U.s. Stimulus Funds Prompt Quicker Area School Renovations

November 07, 2009|By Liz Bowie | Liz Bowie,liz.bowie@baltsun.com

Fueled by federal stimulus dollars, school districts in Baltimore City and Baltimore County are speeding up construction projects that have been on hold for years for lack of funding, including the possible construction of the first new city school in a decade.

While most of the money - $300 million to be spent statewide over four years - will go toward essentials such as new boilers, chillers, roofs, doors and windows - the city hopes to use some of its dollars to build a new Lexington Terrace school on the west side and an athletic facility on the east side.

Dozens of schools would get new media centers.

"It is a tremendous boost," said J. Keith Scroggins, chief operating officer of the city schools. "It is like getting seven years of allocation from the state in a two-year period."

The infusion of money means that after the last school bell rings in June, work crews will begin a construction push that is expected to reach every school in Baltimore.

The city school system has an estimated $1 billion of deferred maintenance on its schools, an amount that would take many years to catch up on without a boost in funding.

In the county, the money is expected to go toward funding high school renovations, said the district's chief financial officer, Barbara Burnopp. "We won't do a different project," she said, "but we will do it more quickly." The county is systematically going through its aging high schools and putting in new windows, heating and cooling systems and doing other upgrades, including adding to science laboratories and technical education classrooms.

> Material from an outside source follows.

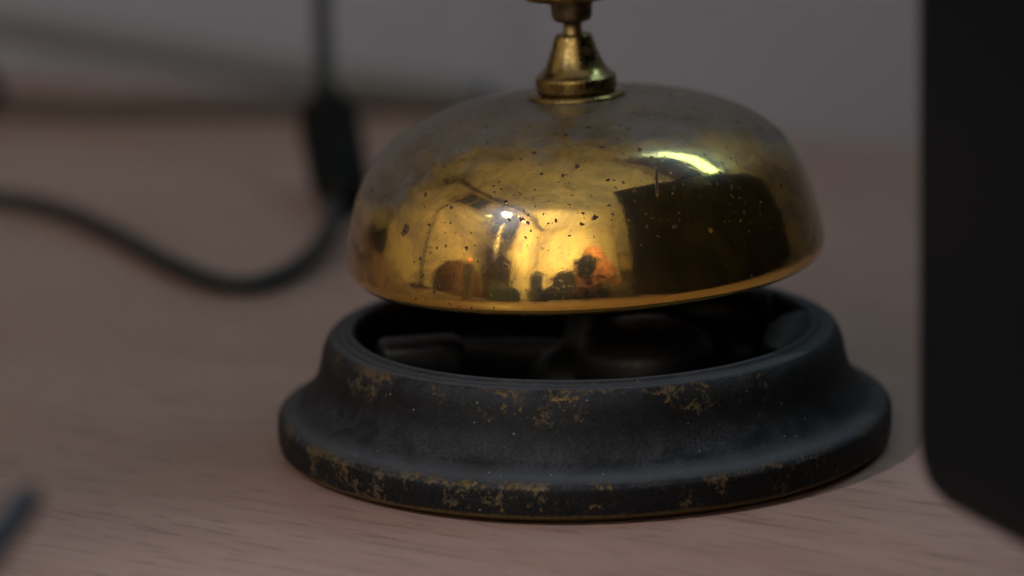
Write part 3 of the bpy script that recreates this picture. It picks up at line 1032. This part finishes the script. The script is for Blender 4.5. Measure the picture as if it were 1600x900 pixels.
# white sideboard by the front wall, with things on it
M_WHITE = simple('white_lacquer', (0.78, 0.76, 0.68), 0.4, 0, 0.05)
sb = empty('sideboard', (-1.00, -2.50, ZF))
tag(sb, 'white sideboard with two doors and a brown top against the far wall', 'sideboard')
bm = bmesh.new()
box(bm, 0, 0, 0.45, 0.44, 0.44, 0.86, bev=0.006)
link('carcass', bm, M_WHITE, sb, smooth=False)
for s in (-1, 1):
    bm = bmesh.new()
    box(bm, s * 0.105, 0.231, 0.45, 0.20, 0.018, 0.78, bev=0.003)
    d = link('door', bm, M_WHITE, sb, smooth=False)
    bm = bmesh.new()
    box(bm, s * 0.025, 0.246, 0.55, 0.012, 0.014, 0.10, bev=0.003)
    link('handle', bm, M_LEG, d, smooth=False)
bm = bmesh.new()
box(bm, 0, 0.01, 0.90, 0.48, 0.48, 0.035, bev=0.004)
link('top', bm, M_FRAMEW, sb, smooth=False)
pf = empty('standing_frame', (-1.02, -2.46, ZF + 0.9178))
tag(pf, 'small dark photo frame with a pale mount standing on the white sideboard', 'picture frame')
bm = bmesh.new()
for x_, z_, w_, h_ in ((-0.115, 0.09, 0.02, 0.18), (0.115, 0.09, 0.02, 0.18), (0, 0.009, 0.21, 0.018), (0, 0.171, 0.21, 0.018)):
    box(bm, x_, 0, z_, w_, 0.018, h_)
link('frame', bm, M_DKWOOD, pf, smooth=False)
bm = bmesh.new()
box(bm, 0, -0.002, 0.09, 0.21, 0.006, 0.15)
link('mount', bm, M_WHITE, pf, smooth=False)

pf = empty('wall_picture', (0.86, -2.75, 0.42))
tag(pf, 'thin black picture frame with a plain cream sheet on the far wall', 'picture')
bm = bmesh.new()
for x_, z_, w_, h_ in ((-0.19, 0.22, 0.02, 0.48), (0.19, 0.22, 0.02, 0.48), (0, -0.01, 0.36, 0.02), (0, 0.45, 0.36, 0.02)):
    box(bm, x_, 0.012, z_, w_, 0.022, h_)
link('frame', bm, M_PLUG, pf, smooth=False)
bm = bmesh.new()
box(bm, 0, 0.006, 0.22, 0.36, 0.008, 0.44)
link('sheet', bm, simple('cream_sheet', (0.68, 0.56, 0.34), 0.8), pf, smooth=False)

# two dark high-backed chairs to the right of the photographer
def dark_chair(x, y, rz, top, label):
    c = empty('chair', (x, y, ZF), rz)
    tag(c, label, 'chair', 'dark chairs behind the photographer')
    bm = bmesh.new()
    box(bm, 0, 0, 0.45, 0.44, 0.44, 0.06, bev=0.02, seg=3)
    link('seat', bm, M_CLOTH, c)
    bm = bmesh.new()
    box(bm, 0, -0.21, 0.50 + (top - 0.5) / 2 + 0.02, 0.42, 0.05, top - 0.5, bev=0.022, seg=3)
    link('backrest', bm, M_CLOTH, c)
    for sx in (-1, 1):
        for sy in (-1, 1):
            bm = bmesh.new()
            tube(bm, [Vector((sx * 0.18, sy * 0.18, 0.43)), Vector((sx * 0.20, sy * 0.20, 0.0))], [0.018, 0.013], 10)
            link('leg', bm, M_LEG, c)


M_CLOTH = simple('charcoal_cloth', (0.03, 0.03, 0.033), 0.9)
dark_chair(0.62, -1.75, R(8), 1.02, 'charcoal high-backed chair nearest the photographer, below the wall picture')
dark_chair(1.15, -1.95, R(-20), 0.95, 'lower charcoal chair further right, towards the corner of the room')

# ================================================================== THE PHOTOGRAPHER'S CAMERA
pc = empty('camera', (-0.0096, -0.545, 0.080))
tag(pc, 'black photo camera with a short lens held up by the photographer', 'camera')
M_CAMB = simple('camera_black', (0.012, 0.012, 0.013), 0.5, 0, 0.3, 400)
M_GLASS = simple('lens_glass', (0.01, 0.008, 0.02), 0.05, 0, 0.1)
bm = bmesh.new()
box(bm, 0.004, -0.012, 0.045, 0.132, 0.046, 0.088, bev=0.010, seg=3)
box(bm, 0.056, 0.010, 0.042, 0.026, 0.036, 0.080, bev=0.009, seg=3)
autosmooth(link('camera_body', bm, M_CAMB, pc))
bm = bmesh.new()
box(bm, 0.0, -0.008, 0.096, 0.052, 0.050, 0.030, bev=0.009, seg=3)
autosmooth(link('viewfinder_hump', bm, M_CAMB, pc))
bm = bmesh.new()
lathe(bm, [(0, 0), (33, 0), (34, 4), (34, 20), (35.5, 22), (35.5, 44), (33.5, 47), (33.5, 56), (32.5, 63), (34, 71), (32, 72), (30.5, 66), (28, 60), (0, 60)], 64)
l_ = link('lens', bm, M_CAMB, pc, loc=(0, 0.008, 0.048), rot=(R(-90), 0, 0))
bm = bmesh.new()
lathe(bm, dense([(27.5, 60.2), (20, 63.5), (10, 65.3), (0, 65.8)], 4), 48)
link('front_glass', bm, M_GLASS, l_)
bm = bmesh.new()
lathe(bm, [(0, 0), (9, 0), (9.5, 1), (9.5, 7), (8.5, 8), (0, 8)], 32, center=(0.045, -0.010, 0.0885))
link('dial', bm, M_LEG, pc)

# ================================================================== THE PHOTOGRAPHER


def blob(bm, c, r, sc_=(1, 1, 1), rot=None):
    M = Matrix.Translation(c)
    if rot:
        M = M @ Euler(rot).to_matrix().to_4x4()
    M = M @ Matrix.Diagonal((r * sc_[0], r * sc_[1], r * sc_[2], 1))
    bmesh.ops.create_icosphere(bm, subdivisions=3, radius=1.0, matrix=M)


def limb(bm, pts, seg=16):
    """chain of (x,y,z,r): tapered capsules with a ball at every joint"""
    for p in pts:
        blob(bm, p[:3], p[3])
    for a, b in zip(pts, pts[1:]):
        tube(bm, [Vector(a[:3]), Vector(b[:3])], [a[3] * 0.99, b[3] * 0.99], seg)


def fused(name, bm, mat, parent, voxel, smooth=3):
    o = link(name, bm, mat, parent)
    m = o.modifiers.new('fuse', 'REMESH')
    m.mode = 'VOXEL'
    m.voxel_size = voxel
    m.use_smooth_shade = True
    s = o.modifiers.new('soften', 'SMOOTH')
    s.factor = 0.5
    s.iterations = smooth
    return o


per = empty('person', (0.0, -0.78, ZF))
tag(per, 'balding man in a dark jacket holding a camera to his face, mirrored in the dome', 'person')
O = Vector((0.0, -0.78, ZF))


def L(*p):
    return (p[0] - O.x, p[1] - O.y, p[2] - O.z) + tuple(p[3:])


t = NT('skin')
v = t.coord()
f = t.noise(v, 14, 4, 0.6)
t.setb(Base_Color=t.mix(f, (0.74, 0.33, 0.22), (0.84, 0.46, 0.32)), Roughness=0.5)
t.b.inputs['Subsurface Weight'].default_value = 0.0
M_SKIN = t.m
HX, HY, HZ = 0.020, -0.700, 0.172
bm = bmesh.new()
blob(bm, L(HX, HY - 0.012, HZ + 0.028), 1, (0.075, 0.094, 0.088))      # cranium
blob(bm, L(HX, HY + 0.022, HZ - 0.040), 1, (0.058, 0.066, 0.078))      # face
blob(bm, L(HX, HY + 0.046, HZ - 0.092), 1, (0.032, 0.030, 0.024))      # chin
limb(bm, [L(HX, HY + 0.078, HZ + 0.004, 0.009), L(HX, HY + 0.094, HZ - 0.028, 0.012)])   # nose
blob(bm, L(HX - 0.010, HY + 0.090, HZ - 0.032), 0.008)
blob(bm, L(HX + 0.010, HY + 0.090, HZ - 0.032), 0.008)
limb(bm, [L(HX - 0.020, HY + 0.078, HZ - 0.062, 0.006), L(HX, HY + 0.084, HZ - 0.060, 0.007), L(HX + 0.020, HY + 0.078, HZ - 0.062, 0.006)])
limb(bm, [L(HX - 0.022, HY + 0.074, HZ - 0.073, 0.007), L(HX + 0.022, HY + 0.074, HZ - 0.073, 0.007)])
limb(bm, [L(HX - 0.045, HY + 0.064, HZ + 0.020, 0.008), L(HX - 0.015, HY + 0.080, HZ + 0.022, 0.008)])
limb(bm, [L(HX + 0.045, HY + 0.064, HZ + 0.020, 0.008), L(HX + 0.015, HY + 0.080, HZ + 0.022, 0.008)])
for s in (-1, 1):
    blob(bm, L(HX + s * 0.030, HY + 0.066, HZ + 0.002), 0.013)
    blob(bm, L(HX + s * 0.076, HY - 0.004, HZ - 0.012), 1, (0.008, 0.018, 0.031), (0, s * 0.25, 0))
limb(bm, [L(HX, HY - 0.015, HZ - 0.06, 0.054), L(0.008, -0.745, HZ - 0.145, 0.056), L(0.0, -0.78, HZ - 0.19, 0.075)])
# trunk, hips and legs under the clothes
limb(bm, [L(0, -0.79, -0.03, 0.085), L(0, -0.84, -0.18, 0.115), L(0, -0.92, -0.34, 0.115), L(0, -0.98, -0.46, 0.12)], 24)
limb(bm, [L(-0.15, -0.765, 0.05, 0.055), L(0.15, -0.765, 0.05, 0.055)])
for s in (-1, 1):
    limb(bm, [L(s * 0.09, -0.98, -0.48, 0.080), L(s * 0.14, -0.62, -0.36, 0.062) if False else L(s * 0.15, -0.96, -0.60, 0.07), L(s * 0.15, -1.00, -0.70, 0.045)])
# arms
limb(bm, [L(-0.165, -0.76, 0.055, 0.048), L(-0.265, -0.655, -0.020, 0.040), L(-0.16, -0.60, 0.0, 0.033), L(-0.052, -0.555, 0.035, 0.026)])
limb(bm, [L(0.165, -0.76, 0.055, 0.048), L(0.255, -0.70, -0.030, 0.040), L(0.190, -0.645, 0.035, 0.033), L(0.115, -0.600, 0.085, 0.026)])
# left hand below the lens: palm up, fingers closing round the barrel, thumb on the near side
limb(bm, [L(-0.052, -0.555, 0.035, 0.025), L(-0.040, -0.530, 0.058, 0.022), L(-0.015, -0.522, 0.070, 0.020)])
blob(bm, L(-0.022, -0.522, 0.068), 1, (0.040, 0.040, 0.014), (0, 0.15, 0.3))
for k, (yy, rr) in enumerate(((-0.496, 0.0088), (-0.514, 0.0092), (-0.532, 0.0088), (-0.548, 0.0078))):
    e = (0.004, 0.0, -0.002, -0.008)[k]
    limb(bm, [L(0.008, yy, 0.073, rr * 1.1), L(0.026 + e, yy + 0.002, 0.089, rr), L(0.035 + e * 0.4, yy + 0.004, 0.108, rr * 0.93), L(0.034, yy + 0.005, 0.122 + e, rr * 0.85)], 12)
limb(bm, [L(-0.040, -0.520, 0.062, 0.013), L(-0.056, -0.503, 0.084, 0.011), L(-0.054, -0.494, 0.108, 0.0095), L(-0.050, -0.491, 0.122, 0.0085)], 12)
# right hand round the grip: four stacked fingers in front, thumb behind
limb(bm, [L(0.115, -0.600, 0.085, 0.025), L(0.096, -0.572, 0.108, 0.022)])
blob(bm, L(0.090, -0.556, 0.118), 1, (0.017, 0.036, 0.040), (0, 0, 0.25))
for k, (zz, ln) in enumerate(((0.145, 0.0), (0.126, -0.004), (0.107, 0.0), (0.090, 0.006))):
    rr = (0.0088, 0.0092, 0.0088, 0.0078)[k]
    limb(bm, [L(0.091, -0.536, zz, rr * 1.12), L(0.082, -0.512, zz + 0.001, rr * 1.02), L(0.058 + ln, -0.503, zz, rr * 0.95), L(0.040 + ln, -0.510, zz - 0.002, rr * 0.85)], 12)
limb(bm, [L(0.094, -0.572, 0.110, 0.013), L(0.082, -0.590, 0.128, 0.0115), L(0.060, -0.591, 0.134, 0.0095), L(0.045, -0.589, 0.134, 0.0088)], 12)
fused('body', bm, M_SKIN, per, 0.0035, 4)

# hair: short grey fringe round the back and sides
bm = bmesh.new()
blob(bm, L(HX, HY - 0.022, HZ + 0.014), 1, (0.0800, 0.092, 0.070))
blob(bm, L(HX, HY - 0.040, HZ - 0.020), 1, (0.070, 0.074, 0.062))
fused('hair', bm, simple('grey_hair', (0.10, 0.085, 0.07), 0.8, 0, 0.4, 200), per, 0.004, 1)

# dark jacket
bm = bmesh.new()
limb(bm, [L(0, -0.782, -0.010, 0.088), L(0, -0.80, -0.06, 0.125), L(0, -0.85, -0.19, 0.145), L(0, -0.92, -0.34, 0.145), L(0, -0.98, -0.46, 0.15)], 28)
limb(bm, [L(-0.160, -0.765, 0.050, 0.080), L(-0.06, -0.77, 0.065, 0.088), L(0.06, -0.77, 0.065, 0.088), L(0.160, -0.765, 0.050, 0.080)])
limb(bm, [L(-0.170, -0.76, 0.050, 0.080), L(-0.265, -0.655, -0.022, 0.066), L(-0.16, -0.60, -0.002, 0.052), L(-0.080, -0.570, 0.018, 0.040)])
limb(bm, [L(0.170, -0.76, 0.050, 0.080), L(0.255, -0.70, -0.032, 0.066), L(0.190, -0.645, 0.033, 0.050), L(0.130, -0.612, 0.068, 0.038)])
limb(bm, [L(-0.07, -0.765, 0.035, 0.022), L(0.0, -0.715, 0.022, 0.018), L(0.07, -0.765, 0.035, 0.022), L(0.0, -0.835, 0.055, 0.022), L(-0.07, -0.765, 0.035, 0.022)])
fused('jacket', bm, simple('dark_jacket_cloth', (0.022, 0.021, 0.016), 0.85, 0, 0.35, 25), per, 0.006, 4)
bm = bmesh.new()
for s in (-1, 1):
    limb(bm, [L(s * 0.08, -0.98, -0.44, 0.105), L(s * 0.15, -0.97, -0.56, 0.085), L(s * 0.15, -1.00, -0.68, 0.065)])
fused('trousers', bm, simple('dark_trouser_cloth', (0.02, 0.022, 0.03), 0.9), per, 0.01, 3)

As part of an effort to get the economy going, the federal government is authorizing 100 school systems in the country with a high percentage of poor students to issue tax credit bonds for school repairs and construction. In Maryland, only three jurisdictions have received the bond authorization: city schools, which can issue $116 million; Baltimore County, which will get nearly $40 million; and Prince George's, which will get about $50 million. In addition, the state is allowed to issue another $100 million that will go toward funding projects across the state.

This fiscal year, Baltimore County's expenditure for all capital projects was $224 million, including funds from the state. Baltimore City, in contrast, has a budget for school construction and renovation of about $83 million.

The school systems and the state must pay back the principle over 15 years. Bondholders are given a credit on their federal income tax, according to David G. Lever, executive director of the Maryland Public School Construction Program.

Baltimore County issued its bonds Oct. 27 and the city expects to do so next month after getting approval on a technical detail by the Board of Public Works later this month. Because the Maryland General Assembly passed a bill several years ago allowing the city schools to issue a maximum of $100 million in bonds, the school system will have to return to the legislature this winter to ask that the $100 million cap be raised.

The state pays for up to 94 percent of school construction and renovation costs on projects in the city and 50 percent in Baltimore County.

Scroggins said construction on a Lexington Terrace school could begin in the next several years, but the district first needs to decide whether enrollment in the community justifies it and then ask the community for support. Architectural plans for a new school were completed years ago, after the high-rise Lexington Terrace public housing projects and an elementary/middle school were torn down.

As townhouses were built a decade ago, city officials explored the idea of building a math and science school on Martin Luther King Jr. Boulevard in West Baltimore.

The idea was to construct a $20 million building with lots of computers and science labs and a community center that would offer day care and after-school care to neighborhood families.

The design was based on one built in a low-income area of Atlanta that two school board officials toured, said William Struever, who was a city school board member at the time.

But Baltimore school officials were never able to persuade the state to fund the new school because the city's enrollment was declining and state officials were pushing for the city to close schools, not build new ones, Struever said.

Scroggins said other major projects in the city include $3.2 million for an athletic facility that would be used by several schools, as well as replacement of career technology equipment. More major repairs and renovations are slated for Frederick Douglass High School, which would get $4 million in new windows and a refurbished exterior, and renovations to the Thomas G. Hayes Elementary School.